Editorial: Vision 2020 sounds good, but is it practical?

By The Editorial Board

On Wednesday, we published our expectations for NIU President John Peters’ State of the University address.

We said we would like to see Peters talk about: how NIU will tackle the budget situation; how to recruit and retain students; and the new buildings that will be built on campus.

And on Thursday, Peters, more or less, did address these things. It was just all under the Vision 2020 Initiative.

The initiative, according to Peters, will “identify our key aspirations for academic and student life programs and clearly define specific benchmarks for student, faculty, and facility excellence. This will require accurately assessing where we stand now and projecting where we must be in the future.”

The overall goal: “The most student-centered public research university in the Midwest.”
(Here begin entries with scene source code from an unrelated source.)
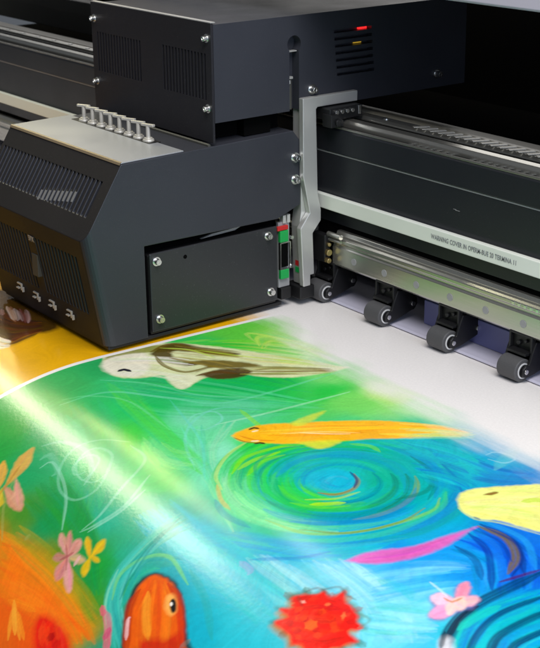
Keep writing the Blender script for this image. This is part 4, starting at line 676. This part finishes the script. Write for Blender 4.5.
-498.8,170.1,-492.9,162.8,-486.2,155.3,-482.4,151.6,-481.7,152.0,-484.5,157.7,-490.2,166.2,-495.3]],["s",[188,107,133],1.8,0.5,0.4,0.3,1,[171.3,-496.3,155.4,-483.7]],
["s",[175,106,100],1.8,0.5,0.4,0.3,1,[171.1,-496.4,154.9,-483.9]],["s",[218,153,125],1.8,0.5,0.4,0.3,1,[170.7,-496.5,154.1,-484.3]],["s",[150,60,70],1.8,0.8,0.3,
0.3,1,[170.6,-505.4,174.1,-498.8,175.7,-493.3]],["s",[160,80,80],1.3,0.7,0.3,0.3,1,[161.8,-492.9,173.2,-499.4,185.2,-508.5]],["s",[225,170,170],2.8,0.7,0.3,0.3,1,
[184.7,-492.7,188.7,-502.0]],["p",[215,178,15],0.92,1.4,[195.3,-489.0,190.6,-484.2,183.0,-479.2,175.8,-477.1,172.5,-477.1,173.5,-479.6,179.4,-484.1,187.8,-487.1]],
["s",[206,152,19],1.8,0.5,0.4,0.3,1,[191.9,-487.4,175.3,-479.1]],["s",[226,156,16],1.8,0.5,0.4,0.3,1,[192.5,-487.0,176.7,-477.9]],["s",[225,175,37],1.8,0.5,0.4,0.3,
1,[191.7,-487.6,174.7,-479.6]],["p",[215,178,15],0.92,1.4,[195.3,-489.0,197.5,-483.3,198.6,-476.1,193.5,-470.8,190.5,-469.0,188.0,-471.0,188.1,-477.0,191.1,-483.6]],
["s",[236,175,11],1.8,0.5,0.4,0.3,1,[194.3,-486.1,190.1,-471.7]],["s",[228,200,16],1.8,0.5,0.4,0.3,1,[194.6,-486.1,190.9,-471.7]],["s",[219,157,31],1.8,0.5,0.4,0.3,
1,[195.8,-486.1,194.1,-471.8]],["p",[215,178,15],0.92,1.4,[195.3,-489.0,195.4,-494.1,197.5,-500.0,202.8,-503.4,206.0,-504.2,207.6,-502.1,205.6,-497.3,201.0,-492.6]],
["s",[190,182,14],1.8,0.5,0.4,0.3,1,[195.9,-491.4,202.0,-502.8]],["s",[209,163,3],1.8,0.5,0.4,0.3,1,[196.1,-491.4,202.5,-502.7]],["s",[218,170,28],1.8,0.5,0.4,0.3,
1,[197.6,-491.1,206.2,-501.9]],["p",[215,178,15],0.92,1.4,[194.3,-487.2,198.5,-488.8,203.4,-489.4,206.4,-488.2,207.2,-487.0,205.4,-485.6,201.3,-484.7,197.4,-485.7]],
["s",[240,195,33],1.8,0.5,0.4,0.3,1,[196.1,-486.9,205.2,-486.3]],["s",[209,159,32],1.8,0.5,0.4,0.3,1,[196.2,-487.3,205.5,-487.4]],["s",[190,160,0],1.8,0.5,0.4,0.3,
1,[196.2,-487.2,205.4,-487.0]],["p",[205,160,75],0.92,1.4,[41.3,-487.7,41.8,-474.5,38.4,-457.4,26.0,-444.8,19.4,-440.4,17.0,-445.6,19.1,-460.1,31.3,-475.5]],["s",
[220,150,84],1.8,0.5,0.4,0.3,1,[37.6,-481.2,19.8,-447.1]],["s",[211,175,68],1.8,0.5,0.4,0.3,1,[40.2,-481.2,26.7,-447.1]],["s",[205,164,58],1.8,0.5,0.4,0.3,1,[36.8,
-481.2,17.9,-447.0]],["p",[205,140,110],0.92,1.4,[39.0,-486.3,51.8,-492.6,68.1,-497.5,80.5,-496.1,85.0,-493.8,81.0,-489.6,67.8,-485.2,52.3,-484.8]],["s",[195,133,
108],1.8,0.5,0.4,0.3,1,[46.0,-486.1,79.7,-489.5]],["s",[199,165,126],1.8,0.5,0.4,0.3,1,[45.7,-488.0,78.7,-494.3]],["s",[215,148,111],1.8,0.5,0.4,0.3,1,[45.6,-488.7,
78.4,-495.8]],["p",[212,155,125],0.92,1.4,[41.4,-473.9,50.6,-481.9,63.0,-490.8,76.2,-493.4,81.6,-493.5,80.0,-489.6,69.9,-482.6,55.1,-477.4]],["s",[221,156,113],1.8,
0.5,0.4,0.3,1,[47.3,-477.0,76.0,-491.3]],["s",[190,147,129],1.8,0.5,0.4,0.3,1,[48.3,-476.2,78.5,-489.3]],["s",[223,144,147],1.8,0.5,0.4,0.3,1,[47.0,-477.2,75.1,-491.9]],
["p",[215,160,60],0.92,1.4,[37.5,-492.5,33.7,-484.2,25.0,-474.6,13.9,-469.1,8.0,-467.9,7.5,-471.8,13.2,-480.3,26.2,-487.2]],["s",[228,168,83],1.8,0.5,0.4,0.3,1,[32.2,
-489.4,9.0,-472.4]],["s",[224,177,72],1.8,0.5,0.4,0.3,1,[34.7,-488.6,15.2,-470.4]],["s",[199,160,80],1.8,0.5,0.4,0.3,1,[33.8,-488.9,13.1,-471.1]],["p",[205,175,40],
0.92,1.4,[39.3,-488.8,39.9,-495.2,44.2,-502.1,51.7,-505.9,56.4,-506.5,58.6,-503.7,57.8,-497.4,48.0,-492.7]],["s",[199,149,34],1.8,0.5,0.4,0.3,1,[41.7,-491.5,53.9,
-504.3]],["s",[212,195,61],1.8,0.5,0.4,0.3,1,[42.9,-491.2,56.7,-503.5]],["s",[199,154,49],1.8,0.5,0.4,0.3,1,[41.5,-491.5,53.3,-504.4]],["s",[180,130,40],2.2,0.7,
0.4,0.3,1,[44.2,-494.1,37.9,-478.7,30.4,-462.9]],["s",[250,160,40],4.4,0.7,0.4,0.3,1,[187.2,-579.2,170.0,-559.0,199.2,-572.7]],["s",[255,175,50],3.9,0.7,0.4,0.3,
1,[161.8,-553.3,190.5,-572.6]],["s",[250,150,30],3.3,0.7,0.4,0.3,1,[175.6,-558.1,203.1,-570.6]],["p",[228,20,5],0.95,4,[220.0,-570.9,203.7,-558.7,200.0,-548.9,212.8,
-543.9,236.3,-544.7,254.9,-551.6,263.4,-558.1,228.6,-577.4]],["f",[[235,40,10],[205,10,0],[245,70,20]],5.5,0.6,0.4,16,14,0.3,[203.2,-551.1,216.5,-563.3,225.5,-572.6],
[229.6,-544.4,242.3,-549.1,254.9,-556.3]],["s",[150,0,0],6.6,0.7,0.5,0.3,1,[223.2,-553.8,229.6,-556.1]],["s",[220,90,120],6.6,0.85,0.35,0.4,1,[252.0,-513.5,267.1,
-520.2,287.5,-537.7]],["s",[215,80,110],4.4,0.85,0.3,0.3,1,[247.1,-512.2,256.8,-517.0]],["s",[200,70,110],5.5,0.8,0.3,0.3,1,[271.0,-520.9,275.0,-530.5]],["s",[150,
160,80],3.3,0.5,0.4,0.3,1,[118.4,-511.1,117.3,-504.6]]],[["p",[45,24,14],0.92,5,[-356.7,-301.6,-348.4,-279.7,-303.5,-280.7,-253.7,-284.0,-202.2,-287.0,-191.1,-307.9,
-198.0,-326.0,-188.3,-347.9,-203.2,-354.6,-244.6,-356.7]],["f",[[60,30,15],[35,20,15],[90,45,20],[120,70,30]],6.6,0.8,0.4,30,14,0.3,[-326.9,-309.8,-250.1,-311.0,
-217.6,-291.0],[-204.0,-371.0,-186.2,-356.2,-198.6,-307.5]],["f",[[200,170,160],[150,110,90],[80,45,30]],5.5,0.6,0.4,12,14,0.3,[-311.0,-317.6,-277.0,-328.3,-253.2,
-334.1],[-276.5,-291.0,-243.1,-302.2,-223.0,-312.9]],["f",[[235,230,215],[220,215,205],[200,190,170]],3.3,0.9,0.4,22,14,0.3,[-242.0,-354.4,-211.6,-355.2,-190.0,-349.5],
[-190.2,-380.4,-179.0,-371.8,-175.7,-356.9]]]]
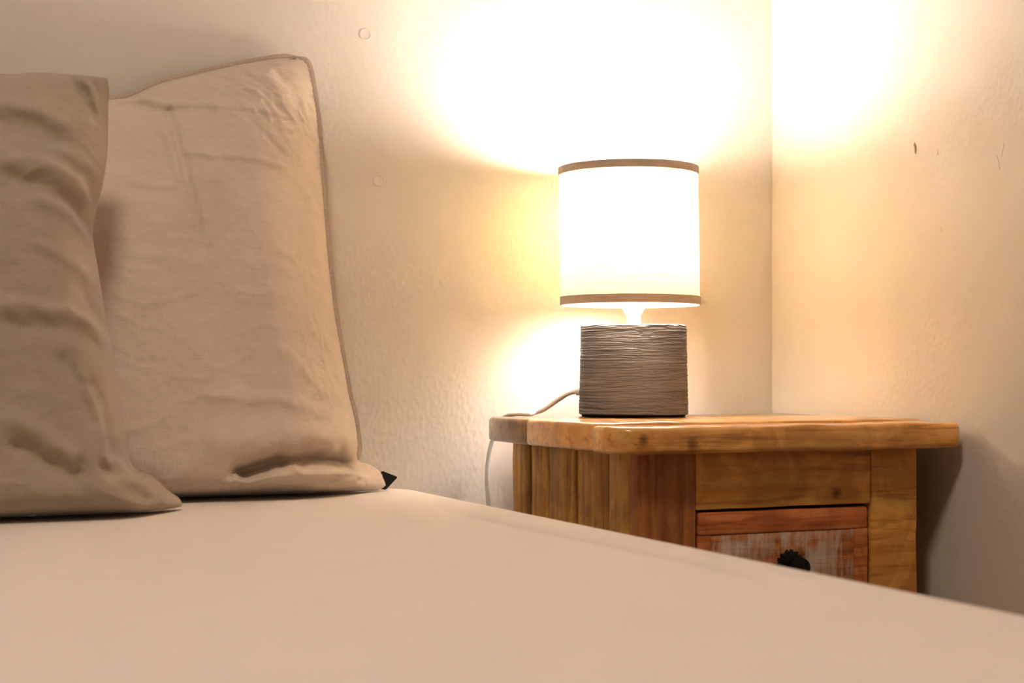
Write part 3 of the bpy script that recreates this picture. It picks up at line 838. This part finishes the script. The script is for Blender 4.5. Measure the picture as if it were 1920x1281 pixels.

It’s hard to disagree with any of the goals outlined by Peters. Why shouldn’t NIU compete with the best of the best? Why shouldn’t graduation rates be higher? Why shouldn’t more NIU students participate in programs like USOAR (Undergraduate Special Opportunities in Artisty and Research Programs) or in internships abroad?

The only thing we have questions about is measuring this kind of success. It’s easy to mark the progress of renovating parts of the Holmes Student Center, but how does one measure something like “engaged learning?”

We’re going to grant NIU the benefit of the doubt. After all, it has only been five days since NIU announced the initiative. We really hope Vision 2020 accomplishes all of its goals.

But nothing good will come from everyone drinking the same Kool-Aid; NIU needs to adapt if it turns out that a particular goal is either immeasurable or impossible.